Assister intelligemment les gestes, alléger les charges ressenties, diminuer les efforts physiques et leurs impacts douloureux, telles sont les visées d’ExosCarne, une orthèse pensée pour réduire la pénibilité des tâches des opérateurs et plus fondamentalement, pour améliorer leurs conditions de travail.
Au stade de l’élaboration du premier prototype, l’étape initiale a consisté à évaluer les forces locales et globales qui s’exercent sur l’opérateur, notamment sur ses avant-bras et sur ses poignets, à chaque geste qu’il exécute. Un ensemble de paramètres physiologiques a été mesuré puis analysé, en collaboration avec une équipe d’ergonomes. « Sur une échelle électromagnétique de la force musculaire, nous avons obtenu des valeurs importantes de dépenses énergétiques, de fréquence cardiaque et de sollicitations musculaires » explique Alain Peyron, Directeur Général de la société ADIV.

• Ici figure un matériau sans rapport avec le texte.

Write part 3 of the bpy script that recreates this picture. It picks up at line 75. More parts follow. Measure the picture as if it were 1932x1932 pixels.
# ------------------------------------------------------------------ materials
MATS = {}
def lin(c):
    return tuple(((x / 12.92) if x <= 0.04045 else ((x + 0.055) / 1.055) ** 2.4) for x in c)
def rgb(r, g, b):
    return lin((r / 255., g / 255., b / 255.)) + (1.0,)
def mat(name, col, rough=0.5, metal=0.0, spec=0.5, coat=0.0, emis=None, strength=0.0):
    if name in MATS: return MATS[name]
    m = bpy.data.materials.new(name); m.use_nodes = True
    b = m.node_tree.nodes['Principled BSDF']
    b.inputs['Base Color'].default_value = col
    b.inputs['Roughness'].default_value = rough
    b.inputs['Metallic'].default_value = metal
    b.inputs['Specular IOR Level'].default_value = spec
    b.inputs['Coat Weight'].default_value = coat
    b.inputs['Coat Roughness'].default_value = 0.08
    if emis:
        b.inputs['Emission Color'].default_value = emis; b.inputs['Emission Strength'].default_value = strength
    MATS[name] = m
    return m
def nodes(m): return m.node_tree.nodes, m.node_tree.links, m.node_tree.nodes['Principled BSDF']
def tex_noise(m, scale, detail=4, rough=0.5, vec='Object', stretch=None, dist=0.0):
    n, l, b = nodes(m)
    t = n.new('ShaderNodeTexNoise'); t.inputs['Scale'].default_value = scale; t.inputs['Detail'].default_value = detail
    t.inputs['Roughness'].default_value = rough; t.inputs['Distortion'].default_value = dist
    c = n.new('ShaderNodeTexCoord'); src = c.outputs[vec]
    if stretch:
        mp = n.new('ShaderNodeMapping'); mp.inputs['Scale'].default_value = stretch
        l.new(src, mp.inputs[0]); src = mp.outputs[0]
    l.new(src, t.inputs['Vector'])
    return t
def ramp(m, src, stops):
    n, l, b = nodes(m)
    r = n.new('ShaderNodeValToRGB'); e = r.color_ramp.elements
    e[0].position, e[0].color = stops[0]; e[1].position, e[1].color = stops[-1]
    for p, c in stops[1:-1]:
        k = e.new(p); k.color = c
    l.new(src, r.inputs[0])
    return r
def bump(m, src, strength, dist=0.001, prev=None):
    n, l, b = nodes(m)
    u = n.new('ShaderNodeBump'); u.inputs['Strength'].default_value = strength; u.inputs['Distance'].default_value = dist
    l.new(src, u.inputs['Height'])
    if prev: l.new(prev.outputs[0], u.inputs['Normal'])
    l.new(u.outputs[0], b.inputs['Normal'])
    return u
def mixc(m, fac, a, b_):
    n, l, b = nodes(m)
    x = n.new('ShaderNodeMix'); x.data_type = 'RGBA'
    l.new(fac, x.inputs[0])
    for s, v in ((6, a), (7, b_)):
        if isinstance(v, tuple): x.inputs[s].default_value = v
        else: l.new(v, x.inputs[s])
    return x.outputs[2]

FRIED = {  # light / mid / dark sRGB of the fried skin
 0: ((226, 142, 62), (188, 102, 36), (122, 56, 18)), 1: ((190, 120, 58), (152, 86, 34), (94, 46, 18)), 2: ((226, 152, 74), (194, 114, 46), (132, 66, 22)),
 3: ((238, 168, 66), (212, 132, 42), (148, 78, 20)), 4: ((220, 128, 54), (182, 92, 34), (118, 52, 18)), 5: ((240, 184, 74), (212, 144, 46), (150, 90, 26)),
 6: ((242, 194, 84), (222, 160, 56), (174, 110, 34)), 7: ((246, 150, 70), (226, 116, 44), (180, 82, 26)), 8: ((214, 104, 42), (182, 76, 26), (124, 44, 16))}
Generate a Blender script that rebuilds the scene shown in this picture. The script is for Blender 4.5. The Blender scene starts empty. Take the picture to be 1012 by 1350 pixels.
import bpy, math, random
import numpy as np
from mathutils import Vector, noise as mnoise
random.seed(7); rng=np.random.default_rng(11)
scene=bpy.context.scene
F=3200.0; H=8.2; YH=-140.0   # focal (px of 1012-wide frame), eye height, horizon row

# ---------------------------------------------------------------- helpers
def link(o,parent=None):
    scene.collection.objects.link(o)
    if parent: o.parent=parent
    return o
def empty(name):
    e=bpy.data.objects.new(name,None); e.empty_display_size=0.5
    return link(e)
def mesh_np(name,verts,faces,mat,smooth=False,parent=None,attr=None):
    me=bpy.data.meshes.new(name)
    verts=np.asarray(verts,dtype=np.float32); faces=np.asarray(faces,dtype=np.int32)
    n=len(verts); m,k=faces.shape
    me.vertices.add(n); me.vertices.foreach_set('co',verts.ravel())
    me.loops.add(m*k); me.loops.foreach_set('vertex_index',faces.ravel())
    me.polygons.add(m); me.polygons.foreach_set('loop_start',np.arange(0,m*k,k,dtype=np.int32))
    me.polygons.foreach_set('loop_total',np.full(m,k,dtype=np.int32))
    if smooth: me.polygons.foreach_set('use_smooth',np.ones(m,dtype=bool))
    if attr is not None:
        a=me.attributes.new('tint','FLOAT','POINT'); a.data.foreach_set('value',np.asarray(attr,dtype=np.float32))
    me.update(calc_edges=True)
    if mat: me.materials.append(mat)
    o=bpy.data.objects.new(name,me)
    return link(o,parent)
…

Avec l’aide de l’Institut Pascal, laboratoire des sciences de l’ingénierie et de systèmes (Université Clermont Auvergne / CNRS), ADIV a répertorié les fabricants d’exosquelettes ainsi que les Centres de recherche dans le domaine.
Fort de ces premiers résultats, ADIV répond en 2017 à un appel à projets dans le cadre du Plan d’investissement d’avenir en proposant le développement d’un prototype d’exosquelette en vue de diminuer la pénibilité des tâches dédiées à la filière viande ; le rôle d’ADIV étant ici d’évaluer les besoins « métiers », de réaliser des tests en industrie et de mesurer les performances. ADIV s’associe à l’équipementier LAB4i (filiale innovation du groupe Ovalt) chargé du suivi du projet, de l’évaluation des premiers indicateurs de coûts de fabrication et du développement d’un prototype. L’Institut Pascal est aussi impliqué pour la prise en charge du concept technologique et de l’étude des capteurs.
L’appel à projets est gagné. En 2019, un prototype est breveté en France puis en 2020 à l’échelle européenne.
Des capteurs sont placés sur l’opérateur. Ils permettent d’anticiper l’intention de l’opérateur de sorte à ajuster le travail de l’outil en conséquence et à fournir à l’opérateur la quantité de force complémentaire dont il a besoin pour alléger sa tâche. Les déplacements sont encadrés par des règles de sécurité. Le dispositif autour de l’opérateur prévoit l’utilisation des éléments électriques et pneumatiques nécessaires au contrôle d’un bras multidirectionnel. Plusieurs tailles d’exosquelettes sont prévues pour correspondre au mieux à la morphologie de chaque utilisateur. En plastique thermoformé, les exosquelettes sont extrêmement fins et très légers. Ils seront probablement produits, à terme, par des imprimantes 3D.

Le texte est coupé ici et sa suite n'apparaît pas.